## Material
::::::::
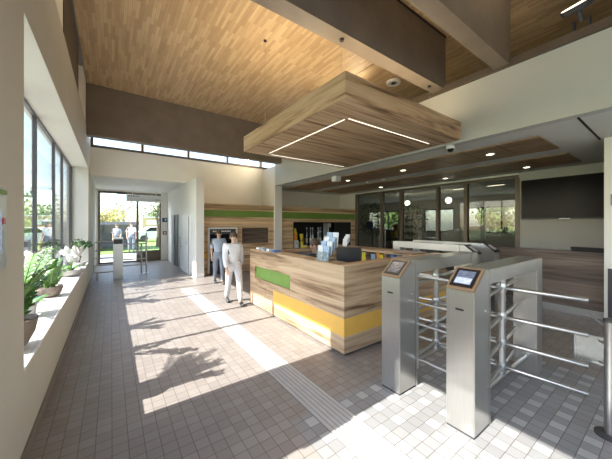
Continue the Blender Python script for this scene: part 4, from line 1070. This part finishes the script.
def person(label, loc, rz, H, shirt, trousers, hair, stride=.0, arms=(.1, -.1), seated=False, lean=0.0, group=None, shoes='dark', sleeve=1):
    """faces local +x"""
    t = thing('person', label, 'person', loc, rz, group)
    s = H / 1.70
    def V(x, y, z):
        if z > .9 and lean: x = x + (z - .9) * lean; z = z - (z - .9) * lean * lean * .4
        if seated: z -= .42
        return Vector((x, y, z)) * s
    J = {'pelvis': (V(0, 0, .95), .135), 'waist': (V(0, 0, 1.1), .115), 'chest': (V(0, 0, 1.3), .135), 'neck0': (V(0, 0, 1.43), .065), 'neck': (V(.01, 0, 1.49), .052),
         'jaw': (V(.03, 0, 1.545), .07), 'head': (V(.02, 0, 1.61), .088), 'crown': (V(.0, 0, 1.665), .062)}
    E_ = [('pelvis', 'waist'), ('waist', 'chest'), ('chest', 'neck0'), ('neck0', 'neck'), ('neck', 'jaw'), ('jaw', 'head'), ('head', 'crown')]
    for sd, sn in ((1, 'l'), (-1, 'r')):
        sw = arms[0 if sd > 0 else 1]; st = stride * sd
        J['sh' + sn] = (V(0, .165 * sd, 1.385), .06); J['el' + sn] = (V(sw * .5 - .02, .215 * sd, 1.12), .043)
        J['wr' + sn] = (V(sw + .05, .21 * sd, .89), .03); J['pa' + sn] = (V(sw + .07, .21 * sd, .82), .034)
        E_ += [('chest', 'sh' + sn), ('sh' + sn, 'el' + sn), ('el' + sn, 'wr' + sn), ('wr' + sn, 'pa' + sn)]
        for k in range(4):
            y = (.21 + (k - 1.5) * .018) * sd; l_ = (.058, .07, .074, .06)[k]
            J['f%d%s' % (k, sn)] = (V(sw + .085, y, .795), .0095); J['g%d%s' % (k, sn)] = (V(sw + .10, y - .012 * sd, .795 - l_), .008)
            E_ += [('pa' + sn, 'f%d%s' % (k, sn)), ('f%d%s' % (k, sn), 'g%d%s' % (k, sn))]
        J['t' + sn] = (V(sw + .105, .19 * sd, .82), .0105); J['u' + sn] = (V(sw + .13, .185 * sd, .785), .009); E_ += [('pa' + sn, 't' + sn), ('t' + sn, 'u' + sn)]
        if seated:
            J['hip' + sn] = (V(.05, .09 * sd, .92), .095); J['kn' + sn] = (V(.45, .11 * sd, .90), .065); J['an' + sn] = (V(.42, .11 * sd, .50), .045); J['to' + sn] = (V(.56, .11 * sd, .455), .035)
        else:
            J['hip' + sn] = (V(st * .25, .088 * sd, .88), .098); J['kn' + sn] = (V(st * .7 + .03, .095 * sd, .49), .062)
            J['an' + sn] = (V(st * 1.25 - .02, .095 * sd, .085 + .05 * max(0, -st)), .042); J['to' + sn] = (V(st * 1.25 + .13, .1 * sd, .04), .034)
        E_ += [('pelvis', 'hip' + sn), ('hip' + sn, 'kn' + sn), ('kn' + sn, 'an' + sn), ('an' + sn, 'to' + sn)]
    ks = list(J)
    def grow(name, keys, extra, mat, sub=1):
        kk = [k for k in ks if k in keys]; ed = [(kk.index(a), kk.index(b)) for a, b in E_ if a in keys and b in keys]
        return skinned(name, [J[k][0] for k in kk], ed, [J[k][1] * s + extra for k in kk], mat, t, sub)
    grow('body', set(ks), 0, 'skin', 1)
    sk = {'pelvis', 'waist', 'chest', 'neck0', 'shl', 'shr', 'ell', 'elr'} | ({'wrl', 'wrr'} if sleeve == 2 else set())
    grow('shirt', sk, .027, shirt)
    grow('trousers', {'waist', 'pelvis', 'hipl', 'hipr', 'knl', 'knr', 'anl', 'anr'}, .016, trousers)
    for sn in 'lr':
        a, b = J['an' + sn][0], J['to' + sn][0]
        skinned('shoe', [a, b, b + (b - a) * .3], [(0, 1), (1, 2)], [.05 * s, .045 * s, .035 * s], shoes, t)
    h, jw = J['head'][0], J['jaw'][0]
    m = MB(); m.ball(h + Vector((-.022, 0, .03)) * s, .098 * s, .09 * s, .095 * s, 16); m.build('hair', hair, t, world=False, smooth=True)
    m = MB()
    for sd in (1, -1): m.ball(h + Vector((.082, .032 * sd, -.012)) * s, .012 * s, .014 * s, .009 * s, 8)
    m.build('eyes', 'black', t, world=False)
    m = MB(); m.path([h + Vector((.085, 0, -.01)) * s, h + Vector((.104, 0, -.045)) * s, h + Vector((.085, 0, -.055)) * s], [.008 * s, .014 * s, .008 * s], 8)
    for sd in (1, -1): m.ball(h + Vector((.005, .088 * sd, -.025)) * s, .02 * s, .01 * s, .03 * s, 8)
    m.build('nose_and_ears', 'skin', t, world=False, smooth=True)
    m = MB(); m.ball(jw + Vector((.068, 0, -.005)) * s, .01 * s, .024 * s, .006 * s, 8); m.build('mouth', 'signred', t, world=False)
    return t


MT['shirt_blue'] = plain('pale_blue_cotton', (0.36, 0.42, 0.50), 0.9, var=0.08, scale=20)
MT['shirt_white'] = plain('white_cotton', (0.68, 0.68, 0.70), 0.9, var=0.06, scale=20)
MT['denim'] = plain('grey_denim', (0.22, 0.25, 0.30), 0.9, var=0.12, scale=20)
MT['pale_trouser'] = plain('pale_trousers', (0.58, 0.57, 0.58), 0.9, var=0.08, scale=20)
MT['brownshirt'] = plain('brown_shirt', (0.23, 0.15, 0.115), 0.9, var=0.08, scale=20)
person('person in a pale blue top and grey trousers in front of the white-framed cabinet', (2.36, 7.35, 0), -1.7, 1.42, 'shirt_blue', 'denim', 'hair', .12, (.12, -.10))
person('person in pale clothes walking along the far end of the counter', (2.0, 5.3, 0), -1.65, 1.42, 'shirt_white', 'pale_trouser', 'hair', .2, (-.14, .14), sleeve=2)
stl = thing('stool', 'grey stool behind the reception counter under the seated person', 'stool', (3.34, 4.15, 0))
MB().lathe((3.34, 4.15, .34), [(.0001, 0), (.17, .01), (.18, .04), (.17, .06)], 22).build('seat', 'dark', stl, smooth=True); MB().tube((3.34, 4.15, .02), (3.34, 4.15, .35), .025, 12).build('column', 'silver', stl, smooth=True)
MB().lathe((3.34, 4.15, 0), [(.2, 0), (.2, .015), (.03, .03)], 22).build('foot', 'silver', stl, smooth=True)
person('person in a brown top seated behind the reception counter, leaning forward', (3.34, 4.15, .02), PI + .3, 1.74, 'brownshirt', 'dark', 'hair', 0, (.28, .25), True, .32)
person('person in a white top standing outside the entrance doors', (.95, 18.9, -.03), -1.4, 1.70, 'shirt_white', 'denim', 'hair', .08, (.1, -.05), group=None)
person('person in a dark blue top outside, beside the person in white', (.25, 18.4, -.03), -1.9, 1.62, 'denim', 'dark', 'hair', .1, (.1, -.1))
::::::::
## Your goal
Write out the full listing verbatim, excluding its pictures.

## Response
Continue the Blender Python script for this scene: part 4, from line 1070. This part finishes the script.
def person(label, loc, rz, H, shirt, trousers, hair, stride=.0, arms=(.1, -.1), seated=False, lean=0.0, group=None, shoes='dark', sleeve=1):
    """faces local +x"""
    t = thing('person', label, 'person', loc, rz, group)
    s = H / 1.70
    def V(x, y, z):
        if z > .9 and lean: x = x + (z - .9) * lean; z = z - (z - .9) * lean * lean * .4
        if seated: z -= .42
        return Vector((x, y, z)) * s
    J = {'pelvis': (V(0, 0, .95), .135), 'waist': (V(0, 0, 1.1), .115), 'chest': (V(0, 0, 1.3), .135), 'neck0': (V(0, 0, 1.43), .065), 'neck': (V(.01, 0, 1.49), .052),
         'jaw': (V(.03, 0, 1.545), .07), 'head': (V(.02, 0, 1.61), .088), 'crown': (V(.0, 0, 1.665), .062)}
    E_ = [('pelvis', 'waist'), ('waist', 'chest'), ('chest', 'neck0'), ('neck0', 'neck'), ('neck', 'jaw'), ('jaw', 'head'), ('head', 'crown')]
    for sd, sn in ((1, 'l'), (-1, 'r')):
        sw = arms[0 if sd > 0 else 1]; st = stride * sd
        J['sh' + sn] = (V(0, .165 * sd, 1.385), .06); J['el' + sn] = (V(sw * .5 - .02, .215 * sd, 1.12), .043)
        J['wr' + sn] = (V(sw + .05, .21 * sd, .89), .03); J['pa' + sn] = (V(sw + .07, .21 * sd, .82), .034)
        E_ += [('chest', 'sh' + sn), ('sh' + sn, 'el' + sn), ('el' + sn, 'wr' + sn), ('wr' + sn, 'pa' + sn)]
        for k in range(4):
            y = (.21 + (k - 1.5) * .018) * sd; l_ = (.058, .07, .074, .06)[k]
            J['f%d%s' % (k, sn)] = (V(sw + .085, y, .795), .0095); J['g%d%s' % (k, sn)] = (V(sw + .10, y - .012 * sd, .795 - l_), .008)
            E_ += [('pa' + sn, 'f%d%s' % (k, sn)), ('f%d%s' % (k, sn), 'g%d%s' % (k, sn))]
        J['t' + sn] = (V(sw + .105, .19 * sd, .82), .0105); J['u' + sn] = (V(sw + .13, .185 * sd, .785), .009); E_ += [('pa' + sn, 't' + sn), ('t' + sn, 'u' + sn)]
        if seated:
            J['hip' + sn] = (V(.05, .09 * sd, .92), .095); J['kn' + sn] = (V(.45, .11 * sd, .90), .065); J['an' + sn] = (V(.42, .11 * sd, .50), .045); J['to' + sn] = (V(.56, .11 * sd, .455), .035)
        else:
            J['hip' + sn] = (V(st * .25, .088 * sd, .88), .098); J['kn' + sn] = (V(st * .7 + .03, .095 * sd, .49), .062)
            J['an' + sn] = (V(st * 1.25 - .02, .095 * sd, .085 + .05 * max(0, -st)), .042); J['to' + sn] = (V(st * 1.25 + .13, .1 * sd, .04), .034)
        E_ += [('pelvis', 'hip' + sn), ('hip' + sn, 'kn' + sn), ('kn' + sn, 'an' + sn), ('an' + sn, 'to' + sn)]
    ks = list(J)
    def grow(name, keys, extra, mat, sub=1):
        kk = [k for k in ks if k in keys]; ed = [(kk.index(a), kk.index(b)) for a, b in E_ if a in keys and b in keys]
        return skinned(name, [J[k][0] for k in kk], ed, [J[k][1] * s + extra for k in kk], mat, t, sub)
    grow('body', set(ks), 0, 'skin', 1)
    sk = {'pelvis', 'waist', 'chest', 'neck0', 'shl', 'shr', 'ell', 'elr'} | ({'wrl', 'wrr'} if sleeve == 2 else set())
    grow('shirt', sk, .027, shirt)
    grow('trousers', {'waist', 'pelvis', 'hipl', 'hipr', 'knl', 'knr', 'anl', 'anr'}, .016, trousers)
    for sn in 'lr':
        a, b = J['an' + sn][0], J['to' + sn][0]
        skinned('shoe', [a, b, b + (b - a) * .3], [(0, 1), (1, 2)], [.05 * s, .045 * s, .035 * s], shoes, t)
    h, jw = J['head'][0], J['jaw'][0]
    m = MB(); m.ball(h + Vector((-.022, 0, .03)) * s, .098 * s, .09 * s, .095 * s, 16); m.build('hair', hair, t, world=False, smooth=True)
    m = MB()
    for sd in (1, -1): m.ball(h + Vector((.082, .032 * sd, -.012)) * s, .012 * s, .014 * s, .009 * s, 8)
    m.build('eyes', 'black', t, world=False)
    m = MB(); m.path([h + Vector((.085, 0, -.01)) * s, h + Vector((.104, 0, -.045)) * s, h + Vector((.085, 0, -.055)) * s], [.008 * s, .014 * s, .008 * s], 8)
    for sd in (1, -1): m.ball(h + Vector((.005, .088 * sd, -.025)) * s, .02 * s, .01 * s, .03 * s, 8)
    m.build('nose_and_ears', 'skin', t, world=False, smooth=True)
    m = MB(); m.ball(jw + Vector((.068, 0, -.005)) * s, .01 * s, .024 * s, .006 * s, 8); m.build('mouth', 'signred', t, world=False)
    return t


MT['shirt_blue'] = plain('pale_blue_cotton', (0.36, 0.42, 0.50), 0.9, var=0.08, scale=20)
MT['shirt_white'] = plain('white_cotton', (0.68, 0.68, 0.70), 0.9, var=0.06, scale=20)
MT['denim'] = plain('grey_denim', (0.22, 0.25, 0.30), 0.9, var=0.12, scale=20)
MT['pale_trouser'] = plain('pale_trousers', (0.58, 0.57, 0.58), 0.9, var=0.08, scale=20)
MT['brownshirt'] = plain('brown_shirt', (0.23, 0.15, 0.115), 0.9, var=0.08, scale=20)
person('person in a pale blue top and grey trousers in front of the white-framed cabinet', (2.36, 7.35, 0), -1.7, 1.42, 'shirt_blue', 'denim', 'hair', .12, (.12, -.10))
person('person in pale clothes walking along the far end of the counter', (2.0, 5.3, 0), -1.65, 1.42, 'shirt_white', 'pale_trouser', 'hair', .2, (-.14, .14), sleeve=2)
stl = thing('stool', 'grey stool behind the reception counter under the seated person', 'stool', (3.34, 4.15, 0))
MB().lathe((3.34, 4.15, .34), [(.0001, 0), (.17, .01), (.18, .04), (.17, .06)], 22).build('seat', 'dark', stl, smooth=True); MB().tube((3.34, 4.15, .02), (3.34, 4.15, .35), .025, 12).build('column', 'silver', stl, smooth=True)
MB().lathe((3.34, 4.15, 0), [(.2, 0), (.2, .015), (.03, .03)], 22).build('foot', 'silver', stl, smooth=True)
person('person in a brown top seated behind the reception counter, leaning forward', (3.34, 4.15, .02), PI + .3, 1.74, 'brownshirt', 'dark', 'hair', 0, (.28, .25), True, .32)
person('person in a white top standing outside the entrance doors', (.95, 18.9, -.03), -1.4, 1.70, 'shirt_white', 'denim', 'hair', .08, (.1, -.05), group=None)
person('person in a dark blue top outside, beside the person in white', (.25, 18.4, -.03), -1.9, 1.62, 'denim', 'dark', 'hair', .1, (.1, -.1))